So, I’ve read Kevin Murphy’s A Year at the Movies. I kind of expected this book to be similar to that; essays about twenty-five terrible films. Instead, Frank Conniff uses each film to start an essay on a tangentally-related subject. So, don’t read this looking for in-depth analyses of the films used as chapter titles.
That said, it’s a very entertaining book. Sometimes, it’s good to have expectations challenged.
There were a few surprises in this book, which elevate it to something more akin to a love letter to movies, good and bad. Mixed in with the hilarious, rambling essays about terrible movies is a poignant tribute to filmmaker Ed Wood.
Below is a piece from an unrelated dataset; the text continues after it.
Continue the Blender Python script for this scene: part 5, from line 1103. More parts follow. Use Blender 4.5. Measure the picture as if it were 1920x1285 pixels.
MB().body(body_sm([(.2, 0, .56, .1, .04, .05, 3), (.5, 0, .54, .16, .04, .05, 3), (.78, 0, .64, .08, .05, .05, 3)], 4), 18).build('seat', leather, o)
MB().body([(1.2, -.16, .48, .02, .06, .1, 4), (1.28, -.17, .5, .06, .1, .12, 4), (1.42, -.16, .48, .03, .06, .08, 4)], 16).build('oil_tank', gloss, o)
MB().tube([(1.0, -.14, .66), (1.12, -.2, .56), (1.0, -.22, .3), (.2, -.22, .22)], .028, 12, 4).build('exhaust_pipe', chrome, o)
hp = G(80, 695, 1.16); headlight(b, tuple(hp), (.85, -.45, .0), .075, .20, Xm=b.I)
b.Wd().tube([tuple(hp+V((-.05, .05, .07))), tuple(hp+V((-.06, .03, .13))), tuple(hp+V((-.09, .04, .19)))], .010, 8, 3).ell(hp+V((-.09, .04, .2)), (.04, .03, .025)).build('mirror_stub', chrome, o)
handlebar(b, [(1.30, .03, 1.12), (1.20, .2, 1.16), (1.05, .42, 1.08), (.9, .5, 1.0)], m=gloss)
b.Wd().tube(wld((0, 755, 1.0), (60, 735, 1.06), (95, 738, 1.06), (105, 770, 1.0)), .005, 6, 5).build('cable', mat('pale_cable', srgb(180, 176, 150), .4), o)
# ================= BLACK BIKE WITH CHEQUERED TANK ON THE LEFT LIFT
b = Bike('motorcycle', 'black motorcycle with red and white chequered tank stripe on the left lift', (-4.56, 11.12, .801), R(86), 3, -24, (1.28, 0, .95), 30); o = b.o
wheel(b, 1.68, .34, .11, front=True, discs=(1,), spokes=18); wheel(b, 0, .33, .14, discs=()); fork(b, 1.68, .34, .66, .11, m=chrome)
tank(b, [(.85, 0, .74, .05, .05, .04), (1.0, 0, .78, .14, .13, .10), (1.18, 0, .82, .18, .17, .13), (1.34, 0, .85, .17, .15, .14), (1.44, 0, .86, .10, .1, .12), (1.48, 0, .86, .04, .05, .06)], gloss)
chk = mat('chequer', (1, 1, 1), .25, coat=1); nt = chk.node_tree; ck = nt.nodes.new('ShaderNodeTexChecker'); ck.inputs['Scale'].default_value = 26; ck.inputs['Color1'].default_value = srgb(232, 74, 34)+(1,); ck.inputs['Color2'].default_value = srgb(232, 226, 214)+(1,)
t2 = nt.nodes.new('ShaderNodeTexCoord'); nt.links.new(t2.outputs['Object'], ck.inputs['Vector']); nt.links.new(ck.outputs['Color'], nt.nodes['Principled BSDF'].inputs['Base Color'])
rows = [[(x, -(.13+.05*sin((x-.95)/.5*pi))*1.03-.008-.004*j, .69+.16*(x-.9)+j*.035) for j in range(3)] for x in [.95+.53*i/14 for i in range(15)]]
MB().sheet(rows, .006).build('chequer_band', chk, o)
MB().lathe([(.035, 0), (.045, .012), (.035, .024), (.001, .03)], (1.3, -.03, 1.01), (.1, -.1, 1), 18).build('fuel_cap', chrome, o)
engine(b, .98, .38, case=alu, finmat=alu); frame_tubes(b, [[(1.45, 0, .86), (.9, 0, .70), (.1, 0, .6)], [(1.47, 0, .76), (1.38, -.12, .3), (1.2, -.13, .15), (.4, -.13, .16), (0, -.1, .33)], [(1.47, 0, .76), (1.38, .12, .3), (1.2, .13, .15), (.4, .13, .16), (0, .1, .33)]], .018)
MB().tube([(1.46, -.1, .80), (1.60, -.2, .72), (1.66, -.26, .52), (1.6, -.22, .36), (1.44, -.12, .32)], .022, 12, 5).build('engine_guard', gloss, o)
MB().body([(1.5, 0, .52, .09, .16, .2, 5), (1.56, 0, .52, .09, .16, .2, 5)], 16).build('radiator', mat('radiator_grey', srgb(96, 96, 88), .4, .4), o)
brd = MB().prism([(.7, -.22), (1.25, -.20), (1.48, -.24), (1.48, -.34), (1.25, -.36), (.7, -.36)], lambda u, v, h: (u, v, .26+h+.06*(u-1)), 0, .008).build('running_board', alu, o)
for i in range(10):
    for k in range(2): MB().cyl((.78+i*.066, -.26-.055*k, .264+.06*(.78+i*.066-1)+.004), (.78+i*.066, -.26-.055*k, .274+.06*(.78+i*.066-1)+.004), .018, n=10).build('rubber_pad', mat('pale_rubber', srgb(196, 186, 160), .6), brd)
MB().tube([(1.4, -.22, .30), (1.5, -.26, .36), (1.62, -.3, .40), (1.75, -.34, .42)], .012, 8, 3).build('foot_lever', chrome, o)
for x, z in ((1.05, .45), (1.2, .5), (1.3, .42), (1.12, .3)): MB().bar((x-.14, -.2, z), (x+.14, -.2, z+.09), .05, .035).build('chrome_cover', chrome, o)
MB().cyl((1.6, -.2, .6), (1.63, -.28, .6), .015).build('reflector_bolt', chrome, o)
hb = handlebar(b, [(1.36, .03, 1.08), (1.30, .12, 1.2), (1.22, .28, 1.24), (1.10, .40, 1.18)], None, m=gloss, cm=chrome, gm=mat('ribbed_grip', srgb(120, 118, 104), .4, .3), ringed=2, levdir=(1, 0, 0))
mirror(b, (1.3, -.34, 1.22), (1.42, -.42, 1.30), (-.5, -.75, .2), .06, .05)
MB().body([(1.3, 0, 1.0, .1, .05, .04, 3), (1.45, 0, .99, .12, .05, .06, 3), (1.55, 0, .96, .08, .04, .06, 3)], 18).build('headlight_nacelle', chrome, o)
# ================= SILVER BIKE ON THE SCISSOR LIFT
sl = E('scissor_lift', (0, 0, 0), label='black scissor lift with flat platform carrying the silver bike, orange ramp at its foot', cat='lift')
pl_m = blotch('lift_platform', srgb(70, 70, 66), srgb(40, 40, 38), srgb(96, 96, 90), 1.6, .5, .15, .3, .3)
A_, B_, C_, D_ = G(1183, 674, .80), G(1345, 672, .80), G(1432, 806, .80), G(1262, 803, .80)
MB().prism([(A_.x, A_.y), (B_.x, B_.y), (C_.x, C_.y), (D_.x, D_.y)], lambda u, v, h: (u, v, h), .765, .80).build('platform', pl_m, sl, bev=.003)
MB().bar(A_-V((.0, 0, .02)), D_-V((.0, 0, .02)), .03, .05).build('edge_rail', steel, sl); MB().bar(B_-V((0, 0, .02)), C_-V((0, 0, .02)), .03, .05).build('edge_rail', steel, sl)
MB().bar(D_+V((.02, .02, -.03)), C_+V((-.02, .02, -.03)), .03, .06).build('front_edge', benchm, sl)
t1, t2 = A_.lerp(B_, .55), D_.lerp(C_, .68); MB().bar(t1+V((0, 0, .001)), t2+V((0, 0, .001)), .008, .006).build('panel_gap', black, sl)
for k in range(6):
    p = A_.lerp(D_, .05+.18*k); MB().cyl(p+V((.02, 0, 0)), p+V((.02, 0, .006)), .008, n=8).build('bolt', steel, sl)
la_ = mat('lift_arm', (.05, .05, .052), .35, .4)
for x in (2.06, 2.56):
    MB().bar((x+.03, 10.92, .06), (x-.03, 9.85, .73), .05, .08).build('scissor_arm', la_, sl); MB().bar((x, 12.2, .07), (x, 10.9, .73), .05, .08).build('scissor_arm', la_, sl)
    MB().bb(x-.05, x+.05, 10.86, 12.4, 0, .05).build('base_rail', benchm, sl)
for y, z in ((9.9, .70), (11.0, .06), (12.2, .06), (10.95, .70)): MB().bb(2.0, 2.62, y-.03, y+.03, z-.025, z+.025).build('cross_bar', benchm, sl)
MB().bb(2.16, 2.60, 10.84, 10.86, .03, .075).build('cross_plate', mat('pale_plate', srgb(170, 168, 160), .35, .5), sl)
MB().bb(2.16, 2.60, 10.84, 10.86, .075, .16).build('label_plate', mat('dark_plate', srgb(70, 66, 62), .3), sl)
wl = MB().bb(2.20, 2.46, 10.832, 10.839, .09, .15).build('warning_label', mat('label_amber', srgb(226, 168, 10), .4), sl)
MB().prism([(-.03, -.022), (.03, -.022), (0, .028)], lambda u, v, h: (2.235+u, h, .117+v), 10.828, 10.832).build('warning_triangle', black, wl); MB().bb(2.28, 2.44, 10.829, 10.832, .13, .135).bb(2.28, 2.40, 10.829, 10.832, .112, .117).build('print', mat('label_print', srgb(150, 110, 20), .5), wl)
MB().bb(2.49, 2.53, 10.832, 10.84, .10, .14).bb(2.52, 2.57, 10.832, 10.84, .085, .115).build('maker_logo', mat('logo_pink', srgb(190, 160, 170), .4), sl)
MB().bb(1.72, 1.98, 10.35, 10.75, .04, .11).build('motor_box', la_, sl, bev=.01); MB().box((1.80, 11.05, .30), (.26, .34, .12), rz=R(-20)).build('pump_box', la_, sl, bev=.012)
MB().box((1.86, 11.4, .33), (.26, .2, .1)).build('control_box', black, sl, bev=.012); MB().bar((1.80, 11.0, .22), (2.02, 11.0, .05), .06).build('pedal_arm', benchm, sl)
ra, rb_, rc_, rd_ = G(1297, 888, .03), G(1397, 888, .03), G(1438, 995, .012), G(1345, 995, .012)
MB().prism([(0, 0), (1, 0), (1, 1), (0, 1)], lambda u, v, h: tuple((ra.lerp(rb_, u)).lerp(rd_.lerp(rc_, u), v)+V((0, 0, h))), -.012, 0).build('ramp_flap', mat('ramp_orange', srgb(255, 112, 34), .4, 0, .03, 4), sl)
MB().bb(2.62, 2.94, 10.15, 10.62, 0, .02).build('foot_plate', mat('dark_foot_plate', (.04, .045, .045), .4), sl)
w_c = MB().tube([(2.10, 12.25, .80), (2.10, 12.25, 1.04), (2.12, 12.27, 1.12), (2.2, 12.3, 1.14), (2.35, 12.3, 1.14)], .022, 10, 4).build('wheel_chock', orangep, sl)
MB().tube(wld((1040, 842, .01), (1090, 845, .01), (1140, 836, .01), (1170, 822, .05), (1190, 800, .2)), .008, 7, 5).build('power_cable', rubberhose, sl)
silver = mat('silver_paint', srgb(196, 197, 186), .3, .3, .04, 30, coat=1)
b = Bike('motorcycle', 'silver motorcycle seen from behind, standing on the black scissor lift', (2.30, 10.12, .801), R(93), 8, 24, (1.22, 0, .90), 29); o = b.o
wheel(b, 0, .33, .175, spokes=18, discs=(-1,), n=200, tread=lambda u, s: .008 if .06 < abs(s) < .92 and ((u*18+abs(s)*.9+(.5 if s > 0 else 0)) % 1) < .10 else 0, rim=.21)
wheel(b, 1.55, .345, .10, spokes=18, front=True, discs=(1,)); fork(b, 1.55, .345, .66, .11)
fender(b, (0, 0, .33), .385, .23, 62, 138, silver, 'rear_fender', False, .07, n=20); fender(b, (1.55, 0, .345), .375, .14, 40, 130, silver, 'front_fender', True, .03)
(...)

It was surprising to see this after so many diatribes and rants, but Frank Conniff is absolutely right: though Ed Wood lacked talent, he did not lack passion for his craft. He had the soul of an artist trapped in the body of a man who had not a shred of artistic talent. Ed Wood was a geek auteur in an era where being anything other than a cisgendered, straight, white male, was a recipe for ostracization, scorn, and often worse. Yet, Ed Wood made his movies anyway, and made them his way, as best he could.
Of course, there is an almost obligatory apology for Manos: The Hands of Fate (an infamous movie riffed on MST3K which arguably would still be rotting in obscurity were it not for the show). Thanks, Frank, we appreciate that!